Because yes, the MANPADS problem is indeed quite serious. One of these shoulder-held items can bring down a commercial airliner, even if operated by a fighter with modest technical skills and training. As Ignatius points out, a State Department official said a few months ago that of the 20,000 weapons in the Libyan arsenal, only about 5,000 had been secured through a measly and belated $40 million program to buy up loose missiles. That leaves about 15,000 on the loose. When I was in the government the cable traffic had plenty to say about the danger of loose MANPADS in places like Iraq, Afghanistan, Somalia, Yemen and elsewhere. It was a high if not publicly announced priority to find and neutralize these things, pretty much by any means necessary. But the numbers we were worried about then were nowhere near 15,000 in a fairly concentrate area, or in the hands of one or two affiliated radical groups like Ansar ud-Din sand Boko Haram.

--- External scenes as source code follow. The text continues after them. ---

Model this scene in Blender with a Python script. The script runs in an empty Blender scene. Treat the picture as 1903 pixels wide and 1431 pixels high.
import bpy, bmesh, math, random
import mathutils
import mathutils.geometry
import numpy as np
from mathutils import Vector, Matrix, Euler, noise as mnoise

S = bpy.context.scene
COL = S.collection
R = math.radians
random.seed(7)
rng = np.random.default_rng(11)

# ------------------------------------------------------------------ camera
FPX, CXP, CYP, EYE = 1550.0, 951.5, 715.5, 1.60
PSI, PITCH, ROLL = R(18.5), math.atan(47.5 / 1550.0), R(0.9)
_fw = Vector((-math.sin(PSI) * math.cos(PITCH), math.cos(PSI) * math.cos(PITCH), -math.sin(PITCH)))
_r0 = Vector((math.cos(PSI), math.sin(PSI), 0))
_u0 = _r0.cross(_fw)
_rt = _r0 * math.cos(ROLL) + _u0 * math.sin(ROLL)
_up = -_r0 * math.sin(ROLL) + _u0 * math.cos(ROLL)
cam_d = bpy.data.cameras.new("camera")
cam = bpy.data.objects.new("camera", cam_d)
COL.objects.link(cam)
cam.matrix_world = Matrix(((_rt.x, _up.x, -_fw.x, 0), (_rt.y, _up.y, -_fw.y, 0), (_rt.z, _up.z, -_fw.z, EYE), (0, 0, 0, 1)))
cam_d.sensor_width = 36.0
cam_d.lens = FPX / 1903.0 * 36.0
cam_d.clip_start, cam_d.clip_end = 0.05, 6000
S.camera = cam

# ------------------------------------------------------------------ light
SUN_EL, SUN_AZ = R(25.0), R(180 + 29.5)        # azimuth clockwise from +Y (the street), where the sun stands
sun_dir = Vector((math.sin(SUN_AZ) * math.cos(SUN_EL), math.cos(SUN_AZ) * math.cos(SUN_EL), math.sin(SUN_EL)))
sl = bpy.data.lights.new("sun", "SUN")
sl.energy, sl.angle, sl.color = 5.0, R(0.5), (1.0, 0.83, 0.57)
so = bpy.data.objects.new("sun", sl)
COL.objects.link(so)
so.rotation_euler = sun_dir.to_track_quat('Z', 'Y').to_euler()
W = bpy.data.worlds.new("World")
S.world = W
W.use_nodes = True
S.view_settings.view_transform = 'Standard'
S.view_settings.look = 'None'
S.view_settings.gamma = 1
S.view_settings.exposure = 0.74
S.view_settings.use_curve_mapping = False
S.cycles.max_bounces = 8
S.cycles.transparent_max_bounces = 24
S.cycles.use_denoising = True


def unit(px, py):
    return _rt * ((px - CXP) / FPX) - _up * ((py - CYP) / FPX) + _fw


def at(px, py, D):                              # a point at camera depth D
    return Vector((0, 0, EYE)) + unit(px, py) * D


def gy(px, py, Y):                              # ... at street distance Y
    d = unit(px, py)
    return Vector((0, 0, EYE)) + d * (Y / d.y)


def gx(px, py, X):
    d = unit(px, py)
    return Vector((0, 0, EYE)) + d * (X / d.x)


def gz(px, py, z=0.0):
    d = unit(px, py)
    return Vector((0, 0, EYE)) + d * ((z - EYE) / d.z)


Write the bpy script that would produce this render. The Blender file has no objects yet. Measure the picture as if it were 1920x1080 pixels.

So, as I say, this is a real problem and Ignatius is right to emphasize it.
I would probably be remiss if, after having mentioned Yemen and MANPADS and promising to address other interesting issues raised by the Ignatius column, I did not dwell for just a moment on the big news from the Middle East in today’s paper: that, it now turns out, the CIA, using a Saudi double agent, foiled a plot hatched by one of al-Qaeda’s cleverest bomb technicians, Hassan al-Asiri. The media coverage of this story raises more questions than it answers. But, brushing away all of the side points, what seems to emerge is that the CIA, using local regional allies, basically managed to entrap some bad guys. Without the CIA effort, it is not clear that any plot would’ve existed in the first place. So it might be that this story is a great deal less than meets the eye, rather like when the FBI entraps clueless radicals in the United States and then tries to make hay out of foiling their plans—again, plans that probably would never have existed had it not been for the entrapment plan to start with.
I am not saying that Mr. al-Asiri was not and is not still dangerous. He probably is. But in this case U.S. officials had been monitoring matters from the inside, and, as we were assured by various officials yesterday, there was never any danger to American commercial aviation or to U.S. nationals. So if there was never any danger, why is the CIA making such a big deal preening over this? Like I say, there are way more questions than answers here.
Now what does this have to do with the frustration expressed by Mr. Ignatius and, through him, his former CIA informants? I suppose the obvious way to put it is this: If the CIA can claim to have done such terrific things in foiling sophisticated bomb plots, why can’t it take seriously important intelligence from the field when it hears it? If it comes off like James Bond in the morning, why does it act like Inspector Jacques Clouseau in the afternoon?
It would take a long afternoon to exhaust a reasonably complete answer to this question, but an answer does actually exist. Part of the answer would point out that there is a difference between the analytical and operations parts of the Central Intelligence Agency. The latter can be quite good at what it does without reference to the former.
Another part would point out that there has been and still is ferocious bureaucratic warfare going on among offices within the Agency. Even within the CIA, not to speak of the intelligence community as a whole, information is sometimes not shared and perspectives are not aligned. It’s a big sand box, and not everyone plays well within it.
Still another part of the answer would point out, as did TAI’s special feature on intelligence craft in a recent issue, that a relatively young and inexperienced analytical group is very good at collecting information, but not nearly as good at figuring out what it means. In the case of goings on in Azawad and Agadez, most ground-floor analysts have no context within which to understand information about the Tuareg in this region even when they see it. In the firehose-like flood of information they have to pour through each and every day, very little of it concerns remote places like these. So unless analysts understand enough about the region and its recent history to make reasonable inferences about the meaning of key data points, chances are they are simply not going to pay attention unless someone in the policymaking community above them has asked them to do so. Now ask yourself, how likely is that these days? As the late British anthropologist Mary Douglas once said, ”Information is just not going to rub off on those who think they have no use for it.”
I don’t for a minute claim that what happened in Libya, or in Langley, or in Yemen and Saudi Arabia yesterday exhausts the news from the region. It has been a very lively time. Kofi Annan warned yesterday that civil war in Syria is possible, and that his peace plan is not faring so well. Thank you, Kofi, for that newsflash. Good grief, another BFO from Turtle Bay. Interpol decided that Tariq al-Hashimi, an Iraqi vice president and a Sunni, who has been accused of terrorism by Prime Minister Maliki, may in fact be a bad guy. The result is that he may have to stay where he is, in Turkey, where he has been welcomed by his Sunni coreligionists. And of course in Israel, just the day before yesterday, Prime Minister Netanyahu pulled off a brilliant tactical political move, broadening his governing coalition without recourse to an election. I haven’t even mentioned Egypt, where everything and at the same time nothing is going on pretty much all the time lately. (I could explain that locution, but I won’t for now.)